____ DATA EXCERPT

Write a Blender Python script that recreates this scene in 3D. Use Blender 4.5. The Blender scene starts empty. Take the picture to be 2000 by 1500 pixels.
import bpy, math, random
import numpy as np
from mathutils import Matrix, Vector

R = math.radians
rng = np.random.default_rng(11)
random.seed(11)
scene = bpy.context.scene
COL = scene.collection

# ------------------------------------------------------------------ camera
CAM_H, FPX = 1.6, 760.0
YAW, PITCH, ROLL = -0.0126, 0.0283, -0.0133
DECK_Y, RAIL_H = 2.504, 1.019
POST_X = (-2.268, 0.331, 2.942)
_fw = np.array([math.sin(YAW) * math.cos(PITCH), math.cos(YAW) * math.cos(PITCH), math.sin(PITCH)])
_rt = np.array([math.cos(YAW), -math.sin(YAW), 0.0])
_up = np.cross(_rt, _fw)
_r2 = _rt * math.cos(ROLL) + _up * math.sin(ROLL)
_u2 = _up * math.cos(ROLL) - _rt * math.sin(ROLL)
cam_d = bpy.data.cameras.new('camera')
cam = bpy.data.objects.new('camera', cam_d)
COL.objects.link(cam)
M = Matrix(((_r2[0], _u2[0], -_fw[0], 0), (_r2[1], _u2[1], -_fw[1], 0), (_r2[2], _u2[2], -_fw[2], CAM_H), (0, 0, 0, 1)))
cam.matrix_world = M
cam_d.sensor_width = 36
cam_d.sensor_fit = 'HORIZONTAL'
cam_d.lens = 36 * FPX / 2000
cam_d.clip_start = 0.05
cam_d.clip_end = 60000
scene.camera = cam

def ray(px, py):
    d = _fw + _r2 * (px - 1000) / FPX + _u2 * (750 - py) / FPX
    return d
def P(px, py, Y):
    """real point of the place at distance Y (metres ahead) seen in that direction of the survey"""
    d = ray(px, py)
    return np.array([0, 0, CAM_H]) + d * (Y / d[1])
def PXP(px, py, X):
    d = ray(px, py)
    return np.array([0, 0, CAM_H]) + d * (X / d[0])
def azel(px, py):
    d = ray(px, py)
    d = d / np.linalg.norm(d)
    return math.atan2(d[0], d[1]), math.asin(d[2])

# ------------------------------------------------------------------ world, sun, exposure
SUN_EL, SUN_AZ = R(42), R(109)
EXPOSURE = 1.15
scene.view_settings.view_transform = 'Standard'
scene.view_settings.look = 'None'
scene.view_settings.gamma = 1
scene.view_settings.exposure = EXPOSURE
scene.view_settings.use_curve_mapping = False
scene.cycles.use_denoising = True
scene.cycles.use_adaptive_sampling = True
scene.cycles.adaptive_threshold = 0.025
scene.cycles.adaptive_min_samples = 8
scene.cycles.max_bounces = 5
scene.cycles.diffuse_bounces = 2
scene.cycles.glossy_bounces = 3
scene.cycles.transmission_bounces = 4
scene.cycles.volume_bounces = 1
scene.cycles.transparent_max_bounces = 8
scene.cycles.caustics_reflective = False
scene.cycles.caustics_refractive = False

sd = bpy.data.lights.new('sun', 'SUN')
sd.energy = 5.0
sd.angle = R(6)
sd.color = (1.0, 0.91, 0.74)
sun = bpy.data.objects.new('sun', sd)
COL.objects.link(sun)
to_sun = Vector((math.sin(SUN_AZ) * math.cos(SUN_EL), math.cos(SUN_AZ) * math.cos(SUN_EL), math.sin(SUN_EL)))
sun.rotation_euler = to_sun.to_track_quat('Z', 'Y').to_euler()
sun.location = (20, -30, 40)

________

§ **EXERCISE BRIEF**
Return exactly the lines that run from the top of the listing above to the line containing "COL = scene.collection", please, keeping both end lines and leaving out everything else.

§ **THE COMPLETED TASK**
Write a Blender Python script that recreates this scene in 3D. Use Blender 4.5. The Blender scene starts empty. Take the picture to be 2000 by 1500 pixels.
import bpy, math, random
import numpy as np
from mathutils import Matrix, Vector

R = math.radians
rng = np.random.default_rng(11)
random.seed(11)
scene = bpy.context.scene
COL = scene.collection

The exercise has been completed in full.